» What you should do
Give the material again in full, matching it exactly.

» Dataset extract
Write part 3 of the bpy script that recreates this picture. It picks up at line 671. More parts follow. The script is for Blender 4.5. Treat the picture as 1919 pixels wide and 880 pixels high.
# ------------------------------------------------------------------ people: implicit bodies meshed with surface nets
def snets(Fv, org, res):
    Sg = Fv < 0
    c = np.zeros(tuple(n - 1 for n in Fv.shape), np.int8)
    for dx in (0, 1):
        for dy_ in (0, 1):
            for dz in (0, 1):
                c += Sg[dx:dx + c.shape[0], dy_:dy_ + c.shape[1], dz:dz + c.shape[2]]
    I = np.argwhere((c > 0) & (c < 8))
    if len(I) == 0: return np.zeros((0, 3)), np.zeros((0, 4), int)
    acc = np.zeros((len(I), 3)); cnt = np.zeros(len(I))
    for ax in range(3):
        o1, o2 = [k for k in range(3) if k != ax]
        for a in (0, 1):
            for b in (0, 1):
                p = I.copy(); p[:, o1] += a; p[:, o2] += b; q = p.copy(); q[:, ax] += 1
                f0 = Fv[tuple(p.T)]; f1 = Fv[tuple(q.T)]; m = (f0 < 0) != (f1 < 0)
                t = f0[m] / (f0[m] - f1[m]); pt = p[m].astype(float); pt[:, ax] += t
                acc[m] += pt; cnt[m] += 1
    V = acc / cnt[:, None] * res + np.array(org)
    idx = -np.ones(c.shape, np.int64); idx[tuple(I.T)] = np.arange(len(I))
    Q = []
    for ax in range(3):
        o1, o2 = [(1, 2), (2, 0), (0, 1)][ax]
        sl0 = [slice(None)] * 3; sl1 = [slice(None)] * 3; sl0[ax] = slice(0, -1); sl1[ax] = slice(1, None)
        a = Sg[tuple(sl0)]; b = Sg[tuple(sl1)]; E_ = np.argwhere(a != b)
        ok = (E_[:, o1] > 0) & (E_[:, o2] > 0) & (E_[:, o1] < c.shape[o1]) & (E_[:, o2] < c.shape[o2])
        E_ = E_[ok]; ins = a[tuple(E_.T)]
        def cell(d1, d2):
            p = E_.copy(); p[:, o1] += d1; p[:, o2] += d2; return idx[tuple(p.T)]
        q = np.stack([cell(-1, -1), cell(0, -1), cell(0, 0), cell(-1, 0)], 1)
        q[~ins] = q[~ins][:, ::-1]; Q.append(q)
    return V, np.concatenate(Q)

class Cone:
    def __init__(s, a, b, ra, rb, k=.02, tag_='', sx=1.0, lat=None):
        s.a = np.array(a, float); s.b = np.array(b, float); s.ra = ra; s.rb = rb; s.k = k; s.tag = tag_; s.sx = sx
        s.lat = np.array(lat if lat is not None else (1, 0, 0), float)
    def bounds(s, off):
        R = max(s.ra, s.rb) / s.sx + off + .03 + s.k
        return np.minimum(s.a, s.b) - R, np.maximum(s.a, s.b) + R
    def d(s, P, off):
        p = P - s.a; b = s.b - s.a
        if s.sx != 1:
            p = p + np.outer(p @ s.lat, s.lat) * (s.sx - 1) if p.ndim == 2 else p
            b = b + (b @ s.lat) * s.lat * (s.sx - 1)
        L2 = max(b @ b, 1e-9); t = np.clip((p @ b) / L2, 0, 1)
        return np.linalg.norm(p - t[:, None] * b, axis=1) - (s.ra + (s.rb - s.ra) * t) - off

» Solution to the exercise
Write part 3 of the bpy script that recreates this picture. It picks up at line 671. More parts follow. The script is for Blender 4.5. Treat the picture as 1919 pixels wide and 880 pixels high.
# ------------------------------------------------------------------ people: implicit bodies meshed with surface nets
def snets(Fv, org, res):
    Sg = Fv < 0
    c = np.zeros(tuple(n - 1 for n in Fv.shape), np.int8)
    for dx in (0, 1):
        for dy_ in (0, 1):
            for dz in (0, 1):
                c += Sg[dx:dx + c.shape[0], dy_:dy_ + c.shape[1], dz:dz + c.shape[2]]
    I = np.argwhere((c > 0) & (c < 8))
    if len(I) == 0: return np.zeros((0, 3)), np.zeros((0, 4), int)
    acc = np.zeros((len(I), 3)); cnt = np.zeros(len(I))
    for ax in range(3):
        o1, o2 = [k for k in range(3) if k != ax]
        for a in (0, 1):
            for b in (0, 1):
                p = I.copy(); p[:, o1] += a; p[:, o2] += b; q = p.copy(); q[:, ax] += 1
                f0 = Fv[tuple(p.T)]; f1 = Fv[tuple(q.T)]; m = (f0 < 0) != (f1 < 0)
                t = f0[m] / (f0[m] - f1[m]); pt = p[m].astype(float); pt[:, ax] += t
                acc[m] += pt; cnt[m] += 1
    V = acc / cnt[:, None] * res + np.array(org)
    idx = -np.ones(c.shape, np.int64); idx[tuple(I.T)] = np.arange(len(I))
    Q = []
    for ax in range(3):
        o1, o2 = [(1, 2), (2, 0), (0, 1)][ax]
        sl0 = [slice(None)] * 3; sl1 = [slice(None)] * 3; sl0[ax] = slice(0, -1); sl1[ax] = slice(1, None)
        a = Sg[tuple(sl0)]; b = Sg[tuple(sl1)]; E_ = np.argwhere(a != b)
        ok = (E_[:, o1] > 0) & (E_[:, o2] > 0) & (E_[:, o1] < c.shape[o1]) & (E_[:, o2] < c.shape[o2])
        E_ = E_[ok]; ins = a[tuple(E_.T)]
        def cell(d1, d2):
            p = E_.copy(); p[:, o1] += d1; p[:, o2] += d2; return idx[tuple(p.T)]
        q = np.stack([cell(-1, -1), cell(0, -1), cell(0, 0), cell(-1, 0)], 1)
        q[~ins] = q[~ins][:, ::-1]; Q.append(q)
    return V, np.concatenate(Q)

class Cone:
    def __init__(s, a, b, ra, rb, k=.02, tag_='', sx=1.0, lat=None):
        s.a = np.array(a, float); s.b = np.array(b, float); s.ra = ra; s.rb = rb; s.k = k; s.tag = tag_; s.sx = sx
        s.lat = np.array(lat if lat is not None else (1, 0, 0), float)
    def bounds(s, off):
        R = max(s.ra, s.rb) / s.sx + off + .03 + s.k
        return np.minimum(s.a, s.b) - R, np.maximum(s.a, s.b) + R
    def d(s, P, off):
        p = P - s.a; b = s.b - s.a
        if s.sx != 1:
            p = p + np.outer(p @ s.lat, s.lat) * (s.sx - 1) if p.ndim == 2 else p
            b = b + (b @ s.lat) * s.lat * (s.sx - 1)
        L2 = max(b @ b, 1e-9); t = np.clip((p @ b) / L2, 0, 1)
        return np.linalg.norm(p - t[:, None] * b, axis=1) - (s.ra + (s.rb - s.ra) * t) - off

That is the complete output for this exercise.